In fact, many of them are left entirely unaccompanied by any responsible adults in an industry that is not only new to them but filled with adult nuances, and with people who are only too willing to exploit the youth for their campaigns under the guise of what is 'best' for these children and their futures. Sometimes these adults persuade the underage models to forego their educations entirely, take control of their pay and steal from them, and even make sexual advances on them. Sexual abuse is also rampant.

It is ironic that these models are used to permeate the sexual objectification of women, but as the photographers and fashion houses create their brand, the girls themselves are objectified, their labour used as nothing more than a means to an end, a means to promulgate a certain style, look, or collection.

The plight of the young model was recently highlighted by Jennifer Sky. Though I haven't read her book 'Queen of the Tokyo Ballroom', yet, it is on my reading list, she has launched a worthy campaign recently attempting to put the treatment of young models in the spotlight.

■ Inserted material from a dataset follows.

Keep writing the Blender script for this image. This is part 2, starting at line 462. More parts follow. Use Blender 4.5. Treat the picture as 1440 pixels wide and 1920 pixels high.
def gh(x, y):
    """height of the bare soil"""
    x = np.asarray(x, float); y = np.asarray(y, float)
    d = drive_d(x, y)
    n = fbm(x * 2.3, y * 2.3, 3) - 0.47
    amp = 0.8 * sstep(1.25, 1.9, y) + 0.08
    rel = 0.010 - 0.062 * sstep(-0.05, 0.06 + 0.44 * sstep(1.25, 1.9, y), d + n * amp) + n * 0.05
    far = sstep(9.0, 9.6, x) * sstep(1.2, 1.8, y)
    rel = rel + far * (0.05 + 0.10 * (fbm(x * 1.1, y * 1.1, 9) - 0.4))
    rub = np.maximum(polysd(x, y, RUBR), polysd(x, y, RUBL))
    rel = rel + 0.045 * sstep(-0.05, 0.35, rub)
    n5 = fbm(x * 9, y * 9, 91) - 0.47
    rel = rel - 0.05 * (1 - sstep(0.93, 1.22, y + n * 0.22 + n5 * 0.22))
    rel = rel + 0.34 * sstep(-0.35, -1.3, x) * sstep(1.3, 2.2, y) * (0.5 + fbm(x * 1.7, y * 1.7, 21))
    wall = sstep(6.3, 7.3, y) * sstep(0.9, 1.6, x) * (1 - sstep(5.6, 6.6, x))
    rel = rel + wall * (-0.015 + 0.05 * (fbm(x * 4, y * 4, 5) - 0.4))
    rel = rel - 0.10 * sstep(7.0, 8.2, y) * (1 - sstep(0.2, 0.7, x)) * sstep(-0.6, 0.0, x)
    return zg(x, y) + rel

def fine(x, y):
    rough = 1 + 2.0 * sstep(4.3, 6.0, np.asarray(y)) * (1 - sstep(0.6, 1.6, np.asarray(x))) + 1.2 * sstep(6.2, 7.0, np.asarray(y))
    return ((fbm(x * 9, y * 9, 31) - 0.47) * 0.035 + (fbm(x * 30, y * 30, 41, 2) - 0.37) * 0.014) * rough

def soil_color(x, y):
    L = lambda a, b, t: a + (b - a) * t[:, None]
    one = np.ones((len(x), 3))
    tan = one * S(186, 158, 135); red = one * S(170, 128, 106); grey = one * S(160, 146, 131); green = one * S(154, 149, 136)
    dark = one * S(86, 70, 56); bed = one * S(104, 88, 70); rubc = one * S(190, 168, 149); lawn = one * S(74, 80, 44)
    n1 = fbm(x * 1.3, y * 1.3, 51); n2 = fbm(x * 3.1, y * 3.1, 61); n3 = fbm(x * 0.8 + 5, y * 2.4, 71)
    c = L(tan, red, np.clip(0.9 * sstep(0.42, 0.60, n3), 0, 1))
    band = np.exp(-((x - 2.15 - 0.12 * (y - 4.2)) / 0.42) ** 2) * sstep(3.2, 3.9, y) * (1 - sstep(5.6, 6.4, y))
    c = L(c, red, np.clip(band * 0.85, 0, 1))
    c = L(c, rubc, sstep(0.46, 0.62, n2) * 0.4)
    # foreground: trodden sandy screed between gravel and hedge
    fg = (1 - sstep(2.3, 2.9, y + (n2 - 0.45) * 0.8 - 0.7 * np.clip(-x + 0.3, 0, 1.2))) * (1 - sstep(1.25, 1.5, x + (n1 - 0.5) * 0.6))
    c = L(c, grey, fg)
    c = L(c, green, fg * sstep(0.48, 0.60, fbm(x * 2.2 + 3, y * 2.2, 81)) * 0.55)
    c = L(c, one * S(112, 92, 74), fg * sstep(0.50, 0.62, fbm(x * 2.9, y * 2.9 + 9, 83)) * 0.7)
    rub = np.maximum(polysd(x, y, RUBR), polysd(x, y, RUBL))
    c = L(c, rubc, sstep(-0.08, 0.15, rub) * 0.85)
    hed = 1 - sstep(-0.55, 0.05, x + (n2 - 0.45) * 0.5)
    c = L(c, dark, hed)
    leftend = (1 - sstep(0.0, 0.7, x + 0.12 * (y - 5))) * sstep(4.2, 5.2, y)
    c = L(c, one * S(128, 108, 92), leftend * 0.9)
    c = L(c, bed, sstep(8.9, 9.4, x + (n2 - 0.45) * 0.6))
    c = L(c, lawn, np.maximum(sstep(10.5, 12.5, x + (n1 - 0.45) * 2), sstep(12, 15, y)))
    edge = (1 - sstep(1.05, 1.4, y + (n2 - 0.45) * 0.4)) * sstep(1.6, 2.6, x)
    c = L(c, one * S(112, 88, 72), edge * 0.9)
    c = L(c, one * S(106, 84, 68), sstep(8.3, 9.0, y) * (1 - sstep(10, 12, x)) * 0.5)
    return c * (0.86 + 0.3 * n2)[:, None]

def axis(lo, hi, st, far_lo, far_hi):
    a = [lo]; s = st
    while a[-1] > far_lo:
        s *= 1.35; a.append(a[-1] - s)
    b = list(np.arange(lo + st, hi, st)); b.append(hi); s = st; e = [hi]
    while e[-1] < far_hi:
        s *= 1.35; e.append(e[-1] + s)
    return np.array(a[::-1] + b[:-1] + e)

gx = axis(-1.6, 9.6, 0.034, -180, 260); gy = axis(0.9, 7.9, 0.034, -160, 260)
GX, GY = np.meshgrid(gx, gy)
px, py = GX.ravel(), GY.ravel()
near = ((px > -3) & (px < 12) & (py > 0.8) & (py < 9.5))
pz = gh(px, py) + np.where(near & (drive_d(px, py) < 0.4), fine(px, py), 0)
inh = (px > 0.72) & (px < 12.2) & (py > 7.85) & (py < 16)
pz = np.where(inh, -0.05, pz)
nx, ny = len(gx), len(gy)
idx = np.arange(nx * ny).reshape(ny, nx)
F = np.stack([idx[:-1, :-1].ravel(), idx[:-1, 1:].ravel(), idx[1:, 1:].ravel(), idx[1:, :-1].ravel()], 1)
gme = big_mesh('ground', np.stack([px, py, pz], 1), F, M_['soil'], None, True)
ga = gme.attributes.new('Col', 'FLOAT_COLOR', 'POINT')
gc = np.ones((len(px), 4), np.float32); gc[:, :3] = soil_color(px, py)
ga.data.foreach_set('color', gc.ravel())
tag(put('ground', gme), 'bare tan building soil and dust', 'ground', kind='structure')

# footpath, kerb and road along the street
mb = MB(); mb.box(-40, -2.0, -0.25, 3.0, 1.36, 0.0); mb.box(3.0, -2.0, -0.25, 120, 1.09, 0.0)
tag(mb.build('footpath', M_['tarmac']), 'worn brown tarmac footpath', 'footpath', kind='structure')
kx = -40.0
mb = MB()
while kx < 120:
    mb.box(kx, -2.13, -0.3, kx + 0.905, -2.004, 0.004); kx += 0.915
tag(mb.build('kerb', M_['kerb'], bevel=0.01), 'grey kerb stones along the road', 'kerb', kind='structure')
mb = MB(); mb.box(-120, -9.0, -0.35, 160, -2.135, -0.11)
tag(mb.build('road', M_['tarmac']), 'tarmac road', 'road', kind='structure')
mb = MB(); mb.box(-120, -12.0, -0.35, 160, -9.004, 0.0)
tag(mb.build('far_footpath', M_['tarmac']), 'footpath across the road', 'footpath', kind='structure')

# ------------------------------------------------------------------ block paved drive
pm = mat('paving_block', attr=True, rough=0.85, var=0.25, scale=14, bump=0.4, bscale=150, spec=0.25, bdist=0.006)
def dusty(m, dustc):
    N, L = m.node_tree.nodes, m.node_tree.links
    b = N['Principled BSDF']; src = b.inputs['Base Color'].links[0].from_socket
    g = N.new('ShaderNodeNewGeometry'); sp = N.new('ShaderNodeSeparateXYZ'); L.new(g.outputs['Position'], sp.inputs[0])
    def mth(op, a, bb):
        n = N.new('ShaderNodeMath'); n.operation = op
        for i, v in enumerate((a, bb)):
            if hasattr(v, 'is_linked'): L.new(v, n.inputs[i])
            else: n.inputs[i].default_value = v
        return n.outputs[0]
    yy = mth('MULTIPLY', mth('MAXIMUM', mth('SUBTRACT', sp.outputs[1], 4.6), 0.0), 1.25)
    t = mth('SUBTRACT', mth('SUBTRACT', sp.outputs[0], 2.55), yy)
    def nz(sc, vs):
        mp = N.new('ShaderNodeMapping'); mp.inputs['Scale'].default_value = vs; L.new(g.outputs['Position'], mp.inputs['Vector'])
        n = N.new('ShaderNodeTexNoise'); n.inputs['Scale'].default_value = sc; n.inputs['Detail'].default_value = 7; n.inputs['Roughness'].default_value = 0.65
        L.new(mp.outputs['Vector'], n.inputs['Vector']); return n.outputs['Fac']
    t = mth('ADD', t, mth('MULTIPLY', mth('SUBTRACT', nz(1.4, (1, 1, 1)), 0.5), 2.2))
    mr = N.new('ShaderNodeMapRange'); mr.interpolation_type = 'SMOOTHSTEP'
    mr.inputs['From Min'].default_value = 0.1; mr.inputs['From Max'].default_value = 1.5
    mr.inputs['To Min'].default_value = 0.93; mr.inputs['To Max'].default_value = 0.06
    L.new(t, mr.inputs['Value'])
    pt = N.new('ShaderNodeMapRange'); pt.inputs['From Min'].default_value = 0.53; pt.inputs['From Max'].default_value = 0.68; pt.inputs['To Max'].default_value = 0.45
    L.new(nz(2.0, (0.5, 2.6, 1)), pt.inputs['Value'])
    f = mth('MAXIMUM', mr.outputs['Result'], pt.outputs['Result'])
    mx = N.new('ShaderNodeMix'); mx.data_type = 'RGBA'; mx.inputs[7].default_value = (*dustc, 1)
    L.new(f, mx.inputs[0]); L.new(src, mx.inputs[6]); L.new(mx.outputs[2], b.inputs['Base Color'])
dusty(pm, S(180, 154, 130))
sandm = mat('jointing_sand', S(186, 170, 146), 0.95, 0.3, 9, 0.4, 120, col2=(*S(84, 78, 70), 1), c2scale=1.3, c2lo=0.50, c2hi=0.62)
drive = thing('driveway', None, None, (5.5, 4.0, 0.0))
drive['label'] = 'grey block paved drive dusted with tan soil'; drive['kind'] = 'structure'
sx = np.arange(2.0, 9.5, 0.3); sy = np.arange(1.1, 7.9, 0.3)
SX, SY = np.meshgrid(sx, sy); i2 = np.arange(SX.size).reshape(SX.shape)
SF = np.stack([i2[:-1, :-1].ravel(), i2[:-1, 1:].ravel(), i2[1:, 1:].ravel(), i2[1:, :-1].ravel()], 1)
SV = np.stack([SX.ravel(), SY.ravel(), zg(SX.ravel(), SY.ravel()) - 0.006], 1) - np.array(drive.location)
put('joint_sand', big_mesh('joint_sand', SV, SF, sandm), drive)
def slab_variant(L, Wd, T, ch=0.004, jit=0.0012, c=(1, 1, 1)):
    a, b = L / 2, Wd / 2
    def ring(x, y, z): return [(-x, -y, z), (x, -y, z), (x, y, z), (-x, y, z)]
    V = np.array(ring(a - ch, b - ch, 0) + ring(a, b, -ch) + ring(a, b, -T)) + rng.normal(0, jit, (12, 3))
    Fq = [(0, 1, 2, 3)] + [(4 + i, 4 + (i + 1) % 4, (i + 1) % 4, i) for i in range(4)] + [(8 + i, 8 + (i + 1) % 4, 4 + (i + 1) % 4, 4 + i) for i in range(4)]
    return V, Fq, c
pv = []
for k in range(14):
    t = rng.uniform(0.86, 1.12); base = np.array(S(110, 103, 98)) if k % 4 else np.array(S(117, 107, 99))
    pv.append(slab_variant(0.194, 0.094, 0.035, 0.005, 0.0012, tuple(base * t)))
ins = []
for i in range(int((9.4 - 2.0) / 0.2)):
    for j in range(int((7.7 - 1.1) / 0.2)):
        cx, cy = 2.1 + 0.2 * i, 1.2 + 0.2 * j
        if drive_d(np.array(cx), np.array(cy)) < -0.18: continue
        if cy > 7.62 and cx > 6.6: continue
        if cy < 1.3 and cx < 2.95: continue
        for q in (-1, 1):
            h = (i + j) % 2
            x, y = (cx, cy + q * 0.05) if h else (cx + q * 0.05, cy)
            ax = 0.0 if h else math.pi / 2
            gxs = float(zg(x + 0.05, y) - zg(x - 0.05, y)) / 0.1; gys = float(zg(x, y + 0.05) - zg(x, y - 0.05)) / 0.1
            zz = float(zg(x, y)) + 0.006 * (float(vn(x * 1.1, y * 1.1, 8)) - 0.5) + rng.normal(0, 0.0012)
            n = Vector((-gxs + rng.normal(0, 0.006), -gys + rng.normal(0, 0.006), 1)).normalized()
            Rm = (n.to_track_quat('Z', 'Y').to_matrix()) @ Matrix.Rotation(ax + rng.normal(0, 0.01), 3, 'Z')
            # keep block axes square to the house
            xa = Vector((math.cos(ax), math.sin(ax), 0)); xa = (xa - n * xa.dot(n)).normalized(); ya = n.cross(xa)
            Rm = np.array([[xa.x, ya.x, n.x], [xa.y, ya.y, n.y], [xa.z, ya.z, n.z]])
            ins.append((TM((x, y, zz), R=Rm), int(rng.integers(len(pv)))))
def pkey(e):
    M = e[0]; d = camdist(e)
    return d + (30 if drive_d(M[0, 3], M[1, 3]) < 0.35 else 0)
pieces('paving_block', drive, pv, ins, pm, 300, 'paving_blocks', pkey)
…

She says as the introduction to her petition:
As someone who was abused as a child model, I am calling for the Department of Labor to define and enforce labor protections in the fashion industry. 54% of models begin working on or before the age of sixteen. Agencies start recruiting at age thirteen. Many of the pictures in your favorite fashion magazines are little girls dressed up to look like women. Indentured to their agencies, young models often return home from far away locales traumatized and with little to no compensation. The global clothing and textiles industry now generates upward of 2.5 trillion dollars a year. Fashion can afford to offer positive work environments for ALL employees. 
This past fall, New York State passed the Child Model Law, granting protections for minors working as models in the fashion industry. Protections such as school-night curfews and on-set hour limits, chaperones, tutors and mandatory financial trusts are now law. But models need nationwide protections.


As another example, AlterNet talks about Ziff, who is now 31 but started modelling when she was 14. She tells stories about high fashion work being lonely, with long hours accompanied by few rests or meal breaks, and sometimes only being paid with an outfit from one of the designers' collections from the day. Sound like something you would like to do? Something you would like your child to be involved in? I didn't think so.